Regardless of which camp you’re in, it would suggest that items made more prominent by this act may be spending less time in the sample population than those that join the slush — meaning that passersby may actually be intercepting lost items even more often than the sample indicates.

So score a point for good intentions, anyway.


After all the snow had cleared, I took one final walk. It was sunny, but cold enough again for gloves and hats, and I wondered if they were still being lost and intercepted. But there were markedly fewer to be found. On a hike of similar length through the same neighborhood, this time I saw only half as many, and none had been moved to an elevated spot — unless you count the one that was on a park bench contemplating a botany degree, which could go either way. 

Just as items are often lost in transitional zones, perhaps it’s also in the transitions between sunny and snowy when this losing-and-finding behavior reaches its peak. Is there something in the soul and spirit of times of transition that brings out the latent Samaritan in some of us?

It’s possible that in this simple courtesy, we are observing human kindness at its most sincere and in its smallest indivisible unit. The value of the item is negligible; the cost of the gesture is similarly so; it has little chance of success, and even less of reward. The best one can hope for is the feeling of having tried to help, or more precisely, of being the one who cared enough to try.
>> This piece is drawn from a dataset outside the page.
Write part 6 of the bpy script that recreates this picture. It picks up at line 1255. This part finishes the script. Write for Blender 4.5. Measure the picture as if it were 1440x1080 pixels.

But these same attributes also testify against themselves. With no real effort spent, and no hope of real reward, the finder has no real skin in the game. And as many do-gooders have discovered, sometimes the world just doesn’t want to be saved. The hope that the owner of a lost glove will return in search of their property is most likely a romantic mirage. By the time the second person has found it, the first has already begun rationalizing the loss, and is moving on. The virtual connection has formed, but they are the first to know that the gulf will stubbornly remain.

I suspect this is why some of the items I found seemed to be rather artfully placed. Faced with a gulf that cannot be bridged, perhaps the best reaction is to make the item into an effigy of futility itself. A glove cannot hail a tram, a hat cannot warm a parking meter, and a fireplug cannot grow a rooster’s comb — but by turning a gesture of altruism into a gesture of creativity, we can all have some fun pretending they can.